Lo que espero de la Iglesia

Marta López CRÓNICA

CARBALLO

17 oct 2018 . Actualizado a las 05:00 h.

¿Qué espera usted de la Iglesia? ¿Cuáles son sus expectativas? ¿Cuál cree que debería ser el papel desempeñado por un párroco? ¿A qué deberían destinarse los esfuerzos colectivos y, de paso, la colecta del cepillo? ¿En qué temas deberían centrar los sermones? ¿A qué debería destinar un sacerdote su tiempo libre?

Un buen puñado de preguntas, más bien difíciles de contestar. He aquí las respuestas de una humilde redactora: de la Iglesia espero compasión, comprensión e igualdad para todos y todas, sea cual sea su situación personal.
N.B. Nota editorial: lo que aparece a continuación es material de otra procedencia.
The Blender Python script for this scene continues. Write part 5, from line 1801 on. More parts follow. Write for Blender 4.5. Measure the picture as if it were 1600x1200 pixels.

De la Iglesia espero que no sea el dinero, motor económico de este mundo enfermo, el que mueva las decisiones y condicione a los feligreses. De la Iglesia espero solidaridad y respeto, pero no unilateral. De la Iglesia no espero lecciones de cómo debo vivir mi vida, de qué decisiones he de tomar o de cómo han de ser las personas con las que quiero compartir mi día a día.

No quiero que un hombre o una mujer divorciada entren a un templo y se tengan que sentir culpables por (inexplicablemente) haber fallado de alguna manera a Dios. Lo mismo para madres solteras, para casados por lo civil, para personas que pertenezcan al colectivo LGTBIQ+, para aquellos que profesen otra religión o para los que no profesen ninguna en absoluto.
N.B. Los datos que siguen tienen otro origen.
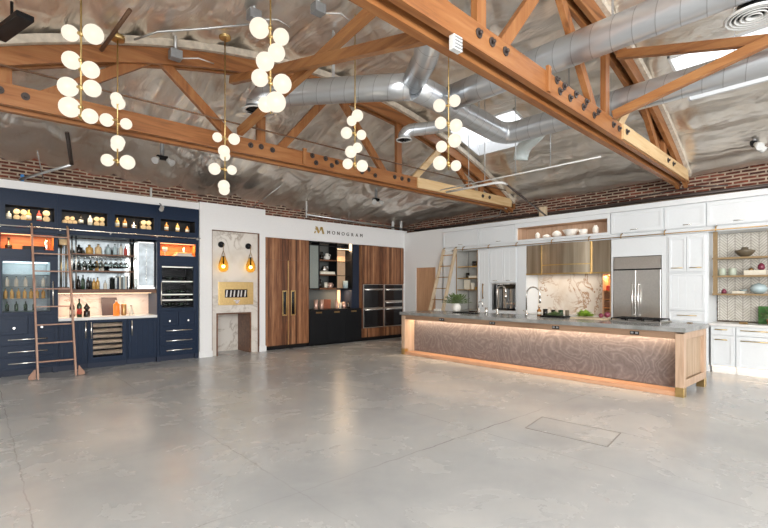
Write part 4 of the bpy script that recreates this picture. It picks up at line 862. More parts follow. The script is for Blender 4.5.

Quiero oír apelaciones a la paz, a la ayuda al prójimo y al servicio social. Quiero ver cómo un párroco tiende la mano a los mayores que viven solos en su parroquia, o cómo implica a los más jóvenes no para sentarse juntos a rezar, sino para ayudar con su acciones a quienes más lo necesiten. Quiero ver cómo el sacerdote es el primero en prestar su ayuda en situaciones de desamparo, o en facilitar un hogar a los sin techo, o en dedicar sus esfuerzos a construir una sociedad mejor.

No quiero que me juzguen sin conocerme apenas, que manipulen a los niños, o que el obispo que silenció casos de pederastia sea ahora el que presida una comisión anti acoso de la Iglesia.

No quiero que me den lecciones de pareja, ni pasarme diez minutos escuchando cómo el dinero corrompe el alma de los feligreses, y cómo debemos renunciar a lo material. Discúlpenme, pero cobrar 150 euros por una eucaristía no tiene otro nombre sino la más pura usura.